There are criticisms I would make about the plausibility of some of it. For one thing, if there is an explosion in a confined underground space sufficient to bring down the roof of a whole trench system, no-one in that confined space could possibly survive. For another, the German soldiers seem, implausibly,  to be as bad shots as the Star Wars stormtroopers. In other words the movie lapses into some predictable Hollywood tropes as it rollicks along. But for all that it is continually engrossing and nerve wracking. The horrors of the trenches - the rats, the rotting bodies, the omnipresent mud, the presence of death waiting around every corner - are unapologetically and convincingly shown but the movie doesn't dwell on them. They are all the more real, and all the more shocking for the fact that they are hardly noticed by the protagonists. Acting is superb, as is the direction. And the cinematography is as good as ever I have seen. The whole film is shot with moderate to wide lenses in a muted, khaki pallette. The composition of individual scenes is wonderfully done. All this helped to give a sense of the normalcy and ordinariness of these extraordinary things happening to two young men, and helped make me, the audience member, part of it.

In the end the film is a celebration of courage and honesty and valour. But there is something that hit me hard: This is a men's film, made by men, about men. There is one female character in the whole movie and she is onscreen for about ten minutes. And so it should be. The First World War was a men's event, started and promulgated by men for reasons that, to this man at least, seem trivial and fatuous. This is a film about unfettered masculinity set loose on the world to bring its mechanised horrors to millions of women and children and men. The film is about common soldiers but is  bookended  by two cameo portrayals of officers, both played ( in a stroke of genius by Sam Mendes) by big name stars. At the start of the film General Erinmore (a suitably corpulent and mustachioed Colin Firth) gives the task to Tom Blake precisely because he knows Blake has a brother in the potentially doomed regiment, and will therefore be motivated to succeed. At the other end of the film we have Colonel MacKenzie (Benedict Cumberpatch) prepared to sacrifice any number of men if he can only bring the war to an end. This is a film about the manipulation and destructive power which comes when one section of the human race is left to make decisions for everybody else,  devoid of the wisdom of all who will be affected.

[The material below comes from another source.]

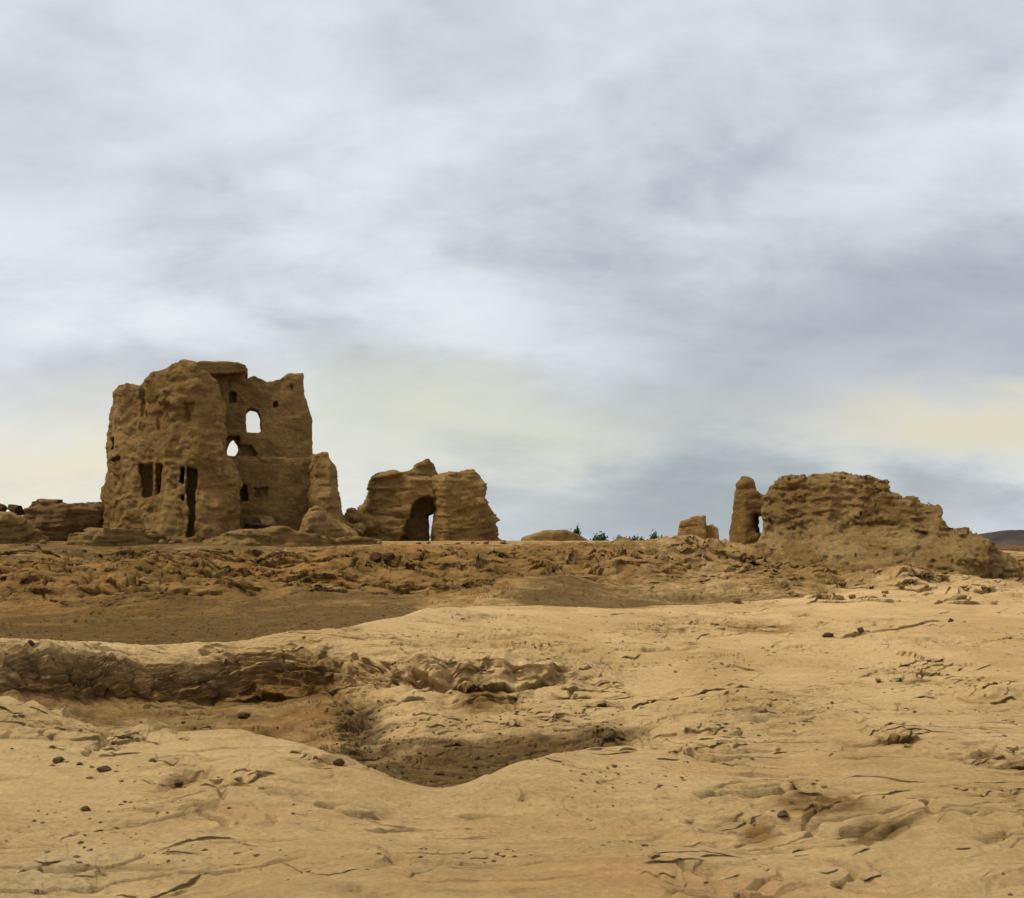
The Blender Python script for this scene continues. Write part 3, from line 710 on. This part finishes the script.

At the end of the film William Schofield has emerged as a hero of considerable stature. In the last scene he sits under a tree, away from the trenches, looking at photographs of his wife and two daughters: a brief but powerful statement of true values. We leave the theatre realising that his courage is unlikely to be recognised or celebrated. The big, important men will have their sway and be lauded for it, while the others, the women and children, and the men who pile over the top of the trenches towards probable death are just so many numbers, or names on a roll, or lines on a map. The film drew me in and invited me to know what that might have been like, which hit me like a tank rolling over a trench. Knocked the stuffing and the words out of me for a week.